Это кажущееся противоречие выдает самую суть Реставрации. Ибо противоречие здесь могут увидеть только жертвы власти, попадавшие под колеса сталинской коллективизации или, наоборот, либеральной реформы 1990-х. С точки же зрения элиты, никакого противоречия здесь нет. Ибо, расправляясь с противниками советской власти, уничтожая старую элиту, приводя к подчинению крестьян и «дисциплинируя» рабочих, лидеры прошлого расчищали путь для новой элиты, которая теперь могла овладеть страной. Без Революции не было бы Реставрации. Не было бы возможности захватить и поделить собственность. Не было бы самой этой собственности, созданной потом и кровью поколений, вовлеченных в революционную драму.

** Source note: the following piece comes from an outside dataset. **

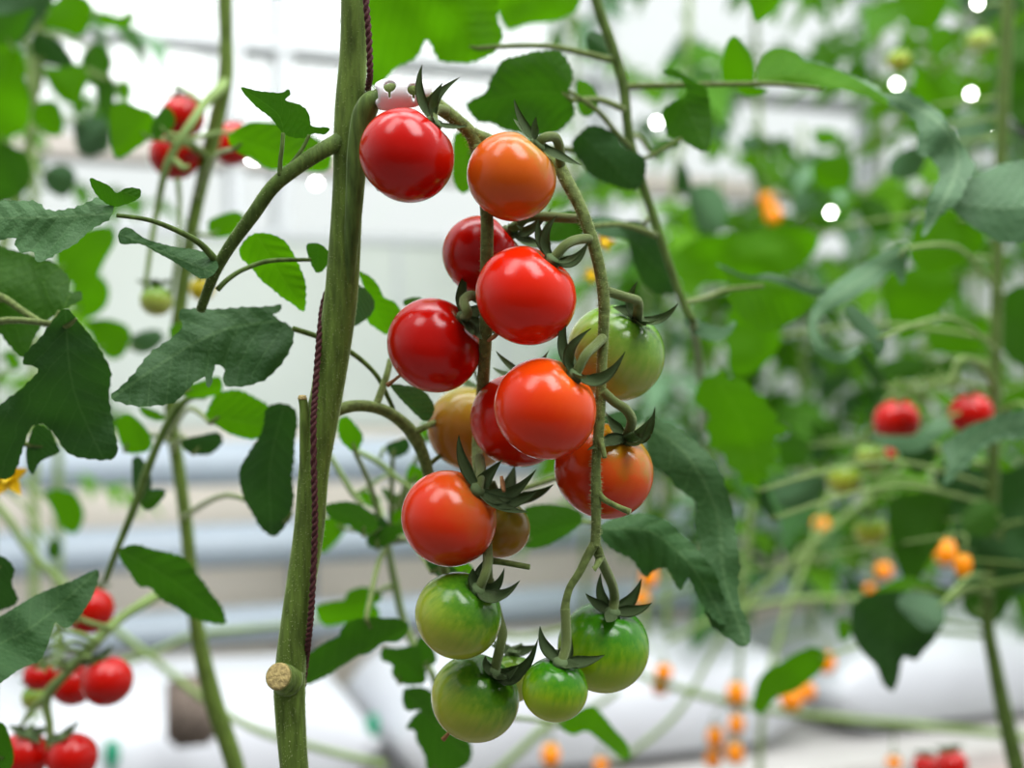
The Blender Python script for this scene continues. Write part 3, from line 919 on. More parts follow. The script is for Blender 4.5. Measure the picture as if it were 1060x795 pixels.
tomato('largest blurred red tomato of the lower left truss, free on its right side', 111, 705, .695, 26.5, 't_red', (-.35, .0, .9), seed=32, group=gB, sep_len=.014, lowres=True)
tomato('blurred red tomato in the middle of the lower left truss, behind the twig', 76, 708, .745, 23, 't_red', (-.1, -.1, .95), seed=33, group=gB, sep_len=.014, lowres=True)
tomato('small blurred red tomato at the left end of the lower left truss', 40, 700, .74, 15.5, 't_red', (0, 0, 1), seed=34, group=gB, sep_len=.012, lowres=True)
tomato('blurred yellow green tomato under the lower left truss twig', 36, 722, .765, 13.5, 't_green_pale', (0, 0, 1), seed=35, sep_len=.012, lowres=True)
tomato('blurred red tomato cut by the bottom edge, right one of two', 75, 784, .69, 26, 't_red', (-.4, -.1, .9), seed=36, group=gB, sep_len=.014, lowres=True)
tomato('blurred red tomato cut by the bottom edge, in the left corner', 26, 781, .70, 25, 't_red', (.2, -.1, .9), seed=37, group=gB, sep_len=.014, lowres=True)


# ------------------------------------------------------------------ middle background leaves behind the truss
mv = empty('tomato_plant', (P(420, 900, .72).x, .72, 0.0), 'bright leaved tomato plant behind the truss, right of the thick stem', 'plant')
bm, _, _ = ptube([(401, 560, .70, 7), (404, 580, .71, 7), (409, 605, .72, 8), (417, 640, .73, 8), (430, 672, .73, 8), (447, 697, .73, 8), (452, 720, .735, 9), (455, 800, .74, 10), (455, 2700, .74, 12)], 10, 6)
obj('stem', bm, M['farstem'], mv)
ML = [
    ([(350, 436), (360, 431), (372, 445), (376, 455), (368, 469), (360, 463), (351, 454)], .6, 'B'),
    ([(399, 462), (410, 456), (422, 453), (423, 468), (406, 474)], .66, 'D'),
    ([(334, 525), (347, 520), (366, 520), (380, 527), (390, 538), (392, 548), (375, 554), (362, 544), (345, 539)], .62, 'M'),
    ([(380, 529), (392, 533), (403, 543), (392, 547), (385, 538)], .64, 'D'),
    ([(331, 538), (345, 537), (359, 545), (346, 559), (332, 573)], .7, 'B'),
    ([(369, 515), (381, 508), (395, 517), (387, 525), (376, 522)], .72, 'B'),
    ([(379, 557), (385, 547), (398, 545), (417, 544), (419, 557), (407, 559), (398, 567), (383, 566)], .66, 'M'),
    ([(406, 535), (414, 526), (424, 530), (424, 545), (410, 545)], .68, 'B'),
    ([(326, 629), (341, 623), (356, 621), (360, 612), (375, 608), (392, 611), (395, 621), (387, 626), (393, 632), (390, 642), (357, 645), (336, 648)], .72, 'B'),
    ([(316, 708), (315, 683), (332, 668), (351, 658), (353, 651), (366, 641), (390, 639), (413, 641), (424, 649), (413, 664), (396, 666), (381, 677), (370, 679), (357, 688), (334, 702)], .6, 'M'),
    ([(396, 670), (413, 671), (432, 668), (437, 683), (441, 706), (421, 709), (406, 700), (406, 687), (395, 683)], .66, 'M'),
    ([(432, 660), (446, 664), (452, 684), (440, 690), (432, 680)], .68, 'M'),
    ([(417, 715), (432, 711), (445, 714), (452, 734), (470, 758), (487, 768), (487, 787), (470, 799), (443, 799), (440, 781), (430, 766), (430, 756), (420, 754), (428, 741), (436, 734), (420, 736)], .66, 'M'),
    ([(575, 748), (594, 739), (613, 730), (628, 745), (643, 762), (652, 775), (650, 788), (632, 776), (621, 766), (606, 757), (591, 761)], .72, 'B'),
    ([(543, 527), (570, 522), (595, 527), (603, 540), (577, 560), (550, 569), (540, 560)], .60, 'M'),
    ([(425, 480), (440, 488), (436, 502), (422, 496)], .68, 'B'),
    ([(437, 436), (450, 445), (452, 458), (436, 454)], .68, 'B'),
    ([(420, 488), (437, 490), (436, 498), (424, 497)], .70, 'B'),
    ([(440, 573), (455, 578), (470, 588), (478, 598), (462, 600), (445, 590)], .56, 'D'),
    ([(466, 585), (485, 582), (490, 592), (478, 600)], .57, 'B'),
    ([(395, 505), (412, 512), (425, 520), (420, 528), (402, 520)], .70, 'M'),
]
for pts, d_, k in ML:
    leaf(mv, pts, d_, k, ty=.02, ser=.5)
for sp_ in ([(341, 470, .66, 5), (353, 491, .66, 6), (366, 512, .66, 6), (376, 522, .66, 6)], [(368, 466, .66, 5), (391, 478, .66, 6), (410, 494, .66, 5.5), (428, 508, .66, 5)], [(398, 463, .66, 4), (393, 474, .66, 4)],
            [(430, 515, .68, 4), (405, 492, .7, 4), (380, 505, .7, 4), (366, 512, .7, 4)], [(540, 545, .62, 5), (580, 540, .62, 5), (620, 541, .62, 4)]):
    bm, _, _ = ptube(sp_, 8, 5)
    obj('leaf_stalk', bm, M['farstem'], mv)

# top centre leaves
tv = empty('tomato_plant', P(734, 672, 2.28), 'thin stemmed tomato vine leaning right behind the truss', 'plant')
TD = .62
bm, _, _ = ptube([(560, -300, TD, 12), (612, -20, TD, 11), (620, 10, TD, 11), (634, 49, TD, 11), (645, 87, TD, 11), (651, 140, TD, 10), (661, 177, TD, 10), (670, 205, TD, 9), (685, 250, TD, 8.5), (700, 294, TD, 8), (708, 315, TD, 8), (717, 332, TD, 8), (724, 380, TD + .2, 9), (728, 430, TD + .6, 7), (732, 560, 1.9, 4.5), (734, 640, 2.24, 4), (734, 672, 2.28, 4)], 10, 6)
obj('stem', bm, M['stemd'], tv)
bm, _, _ = ptube([(646, 90, TD, 8), (660, 89, TD, 7), (700, 88, TD, 6), (760, 87, TD, 5.5), (803, 87, TD, 5), (850, 92, TD + .01, 4)], 9, 6)
lfa = obj('leaf', bm, M['truss'], tv)
leaf(lfa, D((325, 215), (330, 190), (345, 150), (380, 130), (430, 140), (480, 170), (540, 188), (600, 217), (640, 240), (680, 268), (690, 285), (650, 275), (620, 262), (540, 242), (450, 236), (380, 230), (340, 225)), .63, 'B', 'leaflet', ty=-.02, spine=D((330, 215), (500, 215), (690, 285)))
leaf(lfa, D((430, 138), (480, 166), (540, 184), (600, 213), (660, 238), (680, 262), (720, 250), (780, 272), (830, 308), (862, 358), (900, 418), (926, 460), (902, 510), (872, 560), (832, 590), (780, 652), (785, 600), (805, 530), (828, 472), (800, 430), (760, 420), (772, 350), (740, 312), (690, 287), (650, 250), (600, 230), (540, 200), (480, 180)), .635, 'G', 'leaflet', ty=-.02, tx=.01, spine=D((440, 140), (660, 245), (820, 330), (880, 450), (790, 645)), cup=.15, ser=.8)
leaf(lfa, D((65, 200), (85, 188), (120, 200), (165, 228), (190, 242), (200, 300), (205, 350), (192, 418), (150, 402), (110, 380), (82, 370), (66, 310), (95, 280), (132, 262), (130, 235), (110, 215)), .615, 'M', 'leaflet', ty=.015, ser=.4)
leaf(lfa, D((235, 222), (240, 130), (265, 95), (290, 120), (312, 155), (318, 222)), .66, 'B', 'leaflet', ty=.015)
leaf(lfa, D((270, 235), (330, 240), (360, 248), (330, 262), (290, 262)), .64, 'B', 'leaflet', ty=.015)
leaf(tv, D((300, -40), (400, -40), (393, 0), (360, 40), (325, 62), (308, 20)), .7, 'B', ty=.015)
leaf(tv, [(383, -40), (505, -40), (514, 19), (521, 34), (513, 53), (497, 62), (475, 65), (455, 62), (445, 44), (440, 42), (430, 60), (408, 72), (395, 86), (383, 90), (378, 40)], .60, 'B', ty=.02, spine=[(430, -40), (470, 20), (500, 55)], ser=.7)
leaf(tv, [(495, -40), (590, -40), (600, 5), (575, 22), (550, 24), (525, 30), (510, 0)], .75, 'B', ty=.02, ser=.6)
leaf(tv, [(513, 72), (521, 62), (547, 55), (570, 52), (583, 57), (593, 75), (589, 94), (594, 120), (574, 138), (547, 140), (521, 133), (508, 128), (495, 125), (482, 109), (500, 97), (508, 84)], .585, 'M', ty=.015, spine=[(600, 100), (550, 95), (482, 109)], ser=1.2)
bm, _, _ = ptube([(655, 155, TD, 7), (640, 140, TD - .01, 6), (622, 118, TD - .02, 5.5), (604, 104, TD - .03, 5), (588, 95, TD - .035, 4)], 9, 5)
lfb = obj('leaf', bm, M['truss'], tv)
leaf(lfb, [(597, 84), (612, 88), (620, 106), (608, 122), (598, 112)], .6, 'B', 'leaflet')
leaf(lfb, [(592, 151), (600, 138), (611, 130), (634, 136), (644, 151), (669, 166), (660, 196), (630, 190), (608, 178)], .61, 'D', 'leaflet', ty=.015, ser=.7)
leaf(lfb, [(607, 38), (614, 32), (630, 40), (632, 56), (618, 60), (609, 52)], .64, 'D', 'leaflet')
leaf(tv, [(470, 140), (486, 138), (497, 165), (483, 200), (469, 188)], .60, 'B', ty=.01)
leaf(tv, [(565, 229), (585, 220), (600, 219), (606, 240), (584, 250), (565, 249)], .58, 'M', ty=.01)
leaf(tv, [(640, 233), (652, 228), (668, 232), (684, 254), (698, 282), (704, 302), (676, 303), (661, 284), (653, 263), (650, 245)], .66, 'D', ty=.015)
leaf(tv, [(605, 228), (625, 224), (650, 230), (664, 238), (655, 250), (640, 246), (620, 244)], .66, 'G', ty=-.015)
leaf(tv, [(672, 156), (678, 164), (690, 156), (705, 150), (697, 143), (684, 147)], .68, 'M')
bm, _, _ = ptube([(656, 168, TD, 5), (672, 162, TD, 4.5), (690, 152, TD, 4), (706, 143, TD, 3.5)], 8, 4)
obj('leaf_stalk', bm, M['truss'], tv)
bm, _, _ = ptube([(708, 313, TD, 6), (730, 308, TD + .03, 6), (752, 300, TD + .05, 5), (790, 296, TD + .06, 4)], 8, 5)
lfc = obj('leaf', bm, M['truss'], tv)
leaf(lfc, E((220, 65), (260, 80), (350, 100), (400, 110), (480, 148), (490, 165), (440, 210), (400, 232), (340, 250), (300, 220), (270, 190), (243, 150), (265, 125)), .69, 'B', 'leaflet', ty=-.02, ser=.6)
leaf(lfc, E((215, 62), (250, 72), (300, 95), (350, 88), (400, 95), (470, 125), (520, 125), (500, 150), (440, 135), (370, 108), (290, 100)), .68, 'G', 'leaflet', ty=-.02)
leaf(lfc, E((125, 215), (150, 205), (190, 225), (240, 235), (265, 215), (270, 230), (245, 262), (215, 275), (170, 262), (140, 240)), .64, 'G', 'leaflet', ty=-.02)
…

Бюрократическая элита, стремительно превращавшаяся в новое предпринимательское сословие, оказалась главным победителем в итоге советского эксперимента. После семидесятилетней паузы она могла вернуть страну в миросистему, овладев богатейшими ресурсами, приватизировав и выставив на торги плоды революции. Другой вопрос, насколько эффективно трансформирующаяся и обуржуазивавшаяся элита могла распорядиться доставшимся ей богатством.

«Вероятно, это покажется странным, – писал венгерский историк Тамаш Краус, – но как возникновение, так и крах СССР имели общие причины. Появление и падение «страны Советов» находилось в органической связи не только с многовековыми историческими прецедентами, но и с интеграцией в мировую систему или как раз специфическими проблемами изолированности. «Полупериферийная модель» – именно в ходе борьбы за собственное выживание – не могла высвободиться из-под пресса всеобщих законов накопления капитала. Эта модель не случайно рухнула, как не случайно и победила» [776].